Your task is to copy the stretch of lines in the records below that begins with the line containing "Write part 6" and ends with the line containing "random.uniform(.15, .6), le)", exactly as written, with nothing added.

**Supplied information**
========
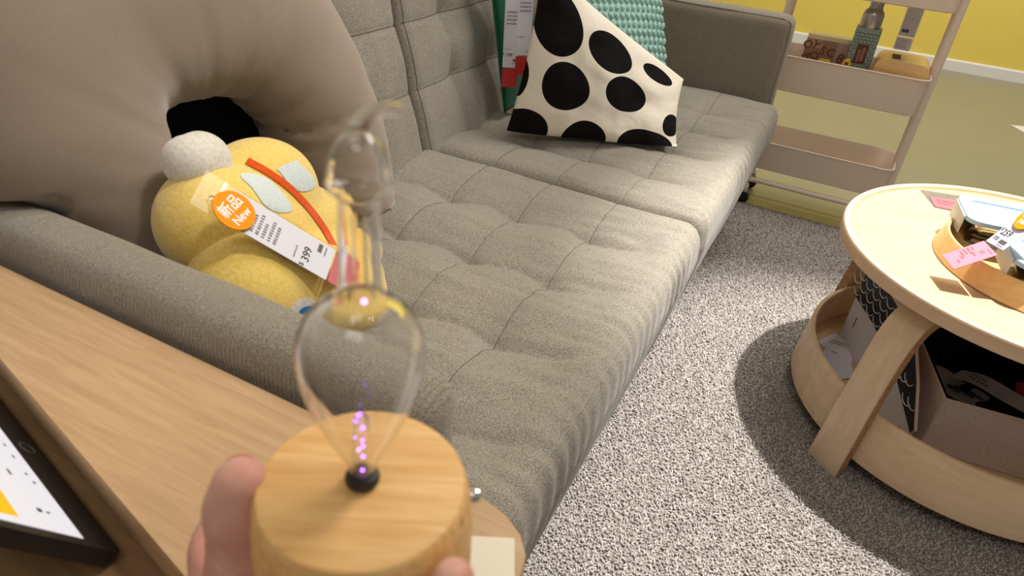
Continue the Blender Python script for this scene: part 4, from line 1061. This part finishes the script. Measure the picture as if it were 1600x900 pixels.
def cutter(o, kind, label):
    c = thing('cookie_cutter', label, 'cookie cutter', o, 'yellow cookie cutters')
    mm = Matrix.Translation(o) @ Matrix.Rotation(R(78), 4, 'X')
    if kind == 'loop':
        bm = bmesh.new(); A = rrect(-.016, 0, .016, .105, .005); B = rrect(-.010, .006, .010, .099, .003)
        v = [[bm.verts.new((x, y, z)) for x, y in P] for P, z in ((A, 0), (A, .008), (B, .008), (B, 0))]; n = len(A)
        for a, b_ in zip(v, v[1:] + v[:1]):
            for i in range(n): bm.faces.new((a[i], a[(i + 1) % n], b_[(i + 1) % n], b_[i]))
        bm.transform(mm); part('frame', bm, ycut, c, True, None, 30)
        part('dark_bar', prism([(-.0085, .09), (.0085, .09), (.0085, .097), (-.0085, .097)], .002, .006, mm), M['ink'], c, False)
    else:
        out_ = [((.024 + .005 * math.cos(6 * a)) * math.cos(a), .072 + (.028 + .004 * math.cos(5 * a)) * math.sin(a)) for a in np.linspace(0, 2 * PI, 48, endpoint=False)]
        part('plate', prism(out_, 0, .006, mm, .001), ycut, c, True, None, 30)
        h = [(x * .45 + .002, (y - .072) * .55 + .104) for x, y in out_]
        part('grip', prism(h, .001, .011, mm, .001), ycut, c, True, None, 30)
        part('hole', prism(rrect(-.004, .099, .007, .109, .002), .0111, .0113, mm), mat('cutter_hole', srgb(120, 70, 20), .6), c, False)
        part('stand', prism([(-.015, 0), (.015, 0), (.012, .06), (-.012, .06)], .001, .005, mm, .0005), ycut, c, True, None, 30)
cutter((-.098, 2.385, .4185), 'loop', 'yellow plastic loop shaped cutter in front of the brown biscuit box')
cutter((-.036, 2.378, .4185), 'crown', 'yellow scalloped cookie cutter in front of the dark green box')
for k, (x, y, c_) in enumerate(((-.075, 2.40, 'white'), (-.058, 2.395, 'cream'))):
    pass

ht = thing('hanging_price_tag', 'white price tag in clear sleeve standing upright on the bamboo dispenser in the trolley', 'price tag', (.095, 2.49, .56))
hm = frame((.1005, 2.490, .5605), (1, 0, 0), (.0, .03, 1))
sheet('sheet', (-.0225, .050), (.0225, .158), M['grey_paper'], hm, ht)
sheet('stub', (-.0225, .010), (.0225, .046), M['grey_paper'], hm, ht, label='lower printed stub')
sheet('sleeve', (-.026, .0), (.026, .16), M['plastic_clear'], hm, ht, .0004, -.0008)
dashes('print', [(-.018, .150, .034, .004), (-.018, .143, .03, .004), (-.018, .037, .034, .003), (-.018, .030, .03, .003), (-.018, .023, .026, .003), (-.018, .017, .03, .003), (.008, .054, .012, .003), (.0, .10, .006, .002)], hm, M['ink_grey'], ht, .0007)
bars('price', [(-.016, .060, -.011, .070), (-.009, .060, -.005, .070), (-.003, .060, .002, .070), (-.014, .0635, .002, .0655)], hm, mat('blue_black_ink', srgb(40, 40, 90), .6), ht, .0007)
========
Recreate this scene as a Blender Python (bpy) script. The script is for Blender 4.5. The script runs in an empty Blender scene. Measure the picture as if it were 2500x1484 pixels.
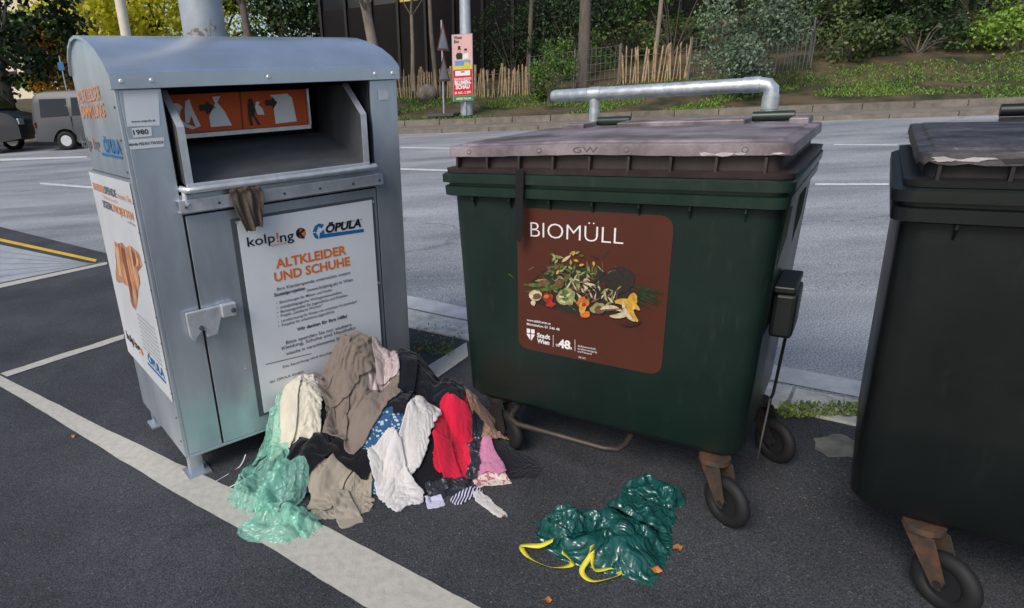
========
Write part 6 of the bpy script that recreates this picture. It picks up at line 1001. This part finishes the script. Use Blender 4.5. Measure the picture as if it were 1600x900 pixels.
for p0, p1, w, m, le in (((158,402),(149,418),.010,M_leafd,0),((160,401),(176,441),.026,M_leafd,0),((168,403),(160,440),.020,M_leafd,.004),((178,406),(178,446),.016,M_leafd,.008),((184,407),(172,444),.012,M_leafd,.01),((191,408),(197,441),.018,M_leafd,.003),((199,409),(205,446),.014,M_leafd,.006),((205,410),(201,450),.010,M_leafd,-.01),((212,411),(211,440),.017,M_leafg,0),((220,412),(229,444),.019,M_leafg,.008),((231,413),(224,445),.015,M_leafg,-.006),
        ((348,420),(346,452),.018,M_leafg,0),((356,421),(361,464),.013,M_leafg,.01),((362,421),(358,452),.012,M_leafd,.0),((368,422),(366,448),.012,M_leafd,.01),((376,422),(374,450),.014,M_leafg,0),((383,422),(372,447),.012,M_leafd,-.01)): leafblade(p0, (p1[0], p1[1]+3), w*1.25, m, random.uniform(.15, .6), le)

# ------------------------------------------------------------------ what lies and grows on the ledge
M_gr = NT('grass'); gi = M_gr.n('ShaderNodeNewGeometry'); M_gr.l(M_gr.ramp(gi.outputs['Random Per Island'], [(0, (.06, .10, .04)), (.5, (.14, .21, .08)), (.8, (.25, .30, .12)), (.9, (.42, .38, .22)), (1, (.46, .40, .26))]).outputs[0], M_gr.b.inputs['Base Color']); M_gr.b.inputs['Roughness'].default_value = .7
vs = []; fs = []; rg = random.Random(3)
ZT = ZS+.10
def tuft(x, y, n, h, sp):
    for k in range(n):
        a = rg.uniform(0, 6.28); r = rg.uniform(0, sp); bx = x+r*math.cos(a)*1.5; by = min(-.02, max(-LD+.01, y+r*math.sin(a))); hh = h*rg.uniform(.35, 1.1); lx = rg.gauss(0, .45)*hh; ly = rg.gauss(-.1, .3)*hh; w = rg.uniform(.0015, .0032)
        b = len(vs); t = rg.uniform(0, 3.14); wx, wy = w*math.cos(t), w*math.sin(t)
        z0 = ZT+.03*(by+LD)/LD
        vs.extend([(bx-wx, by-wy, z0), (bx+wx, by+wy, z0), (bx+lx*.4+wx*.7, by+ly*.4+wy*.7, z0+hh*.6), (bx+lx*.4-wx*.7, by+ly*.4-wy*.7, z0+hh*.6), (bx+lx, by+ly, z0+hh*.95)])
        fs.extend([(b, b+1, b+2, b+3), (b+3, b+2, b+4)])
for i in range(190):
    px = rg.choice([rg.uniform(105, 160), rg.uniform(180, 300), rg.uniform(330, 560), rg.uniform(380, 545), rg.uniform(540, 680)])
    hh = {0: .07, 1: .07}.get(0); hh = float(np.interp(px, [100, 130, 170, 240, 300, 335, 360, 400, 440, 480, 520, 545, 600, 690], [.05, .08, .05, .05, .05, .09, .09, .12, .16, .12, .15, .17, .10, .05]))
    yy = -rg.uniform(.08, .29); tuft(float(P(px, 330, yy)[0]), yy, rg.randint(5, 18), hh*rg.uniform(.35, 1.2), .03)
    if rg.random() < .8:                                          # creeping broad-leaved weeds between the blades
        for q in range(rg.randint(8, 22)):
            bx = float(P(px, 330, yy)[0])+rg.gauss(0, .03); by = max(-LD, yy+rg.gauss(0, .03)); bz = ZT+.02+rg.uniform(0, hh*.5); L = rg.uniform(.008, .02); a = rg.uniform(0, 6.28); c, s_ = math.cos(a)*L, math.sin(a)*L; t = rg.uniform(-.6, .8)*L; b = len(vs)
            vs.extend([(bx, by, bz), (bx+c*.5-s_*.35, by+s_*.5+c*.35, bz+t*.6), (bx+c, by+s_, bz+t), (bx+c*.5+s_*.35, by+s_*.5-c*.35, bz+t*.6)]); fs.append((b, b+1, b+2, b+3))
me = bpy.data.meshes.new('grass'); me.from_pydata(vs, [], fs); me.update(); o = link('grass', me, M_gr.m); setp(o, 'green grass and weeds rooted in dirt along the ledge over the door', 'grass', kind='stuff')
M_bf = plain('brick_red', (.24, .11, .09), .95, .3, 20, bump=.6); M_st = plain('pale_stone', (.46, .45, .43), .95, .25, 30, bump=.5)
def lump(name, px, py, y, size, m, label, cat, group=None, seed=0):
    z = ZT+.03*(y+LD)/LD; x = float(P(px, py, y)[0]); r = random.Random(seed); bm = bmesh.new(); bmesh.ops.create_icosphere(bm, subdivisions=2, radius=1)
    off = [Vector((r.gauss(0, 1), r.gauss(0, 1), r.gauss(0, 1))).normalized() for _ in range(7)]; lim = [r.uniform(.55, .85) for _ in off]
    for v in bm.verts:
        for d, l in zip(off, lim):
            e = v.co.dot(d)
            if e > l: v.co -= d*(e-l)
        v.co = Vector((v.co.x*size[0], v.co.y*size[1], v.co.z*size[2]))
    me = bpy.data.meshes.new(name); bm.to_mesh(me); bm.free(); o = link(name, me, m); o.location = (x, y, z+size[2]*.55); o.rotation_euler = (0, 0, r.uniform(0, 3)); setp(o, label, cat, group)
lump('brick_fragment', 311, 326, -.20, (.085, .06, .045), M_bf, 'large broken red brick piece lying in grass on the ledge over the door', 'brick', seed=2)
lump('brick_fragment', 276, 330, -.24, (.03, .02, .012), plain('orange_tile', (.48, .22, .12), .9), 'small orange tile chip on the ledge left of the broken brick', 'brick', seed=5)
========
**Complete answer**
Write part 6 of the bpy script that recreates this picture. It picks up at line 1001. This part finishes the script. Use Blender 4.5. Measure the picture as if it were 1600x900 pixels.
for p0, p1, w, m, le in (((158,402),(149,418),.010,M_leafd,0),((160,401),(176,441),.026,M_leafd,0),((168,403),(160,440),.020,M_leafd,.004),((178,406),(178,446),.016,M_leafd,.008),((184,407),(172,444),.012,M_leafd,.01),((191,408),(197,441),.018,M_leafd,.003),((199,409),(205,446),.014,M_leafd,.006),((205,410),(201,450),.010,M_leafd,-.01),((212,411),(211,440),.017,M_leafg,0),((220,412),(229,444),.019,M_leafg,.008),((231,413),(224,445),.015,M_leafg,-.006),
        ((348,420),(346,452),.018,M_leafg,0),((356,421),(361,464),.013,M_leafg,.01),((362,421),(358,452),.012,M_leafd,.0),((368,422),(366,448),.012,M_leafd,.01),((376,422),(374,450),.014,M_leafg,0),((383,422),(372,447),.012,M_leafd,-.01)): leafblade(p0, (p1[0], p1[1]+3), w*1.25, m, random.uniform(.15, .6), le)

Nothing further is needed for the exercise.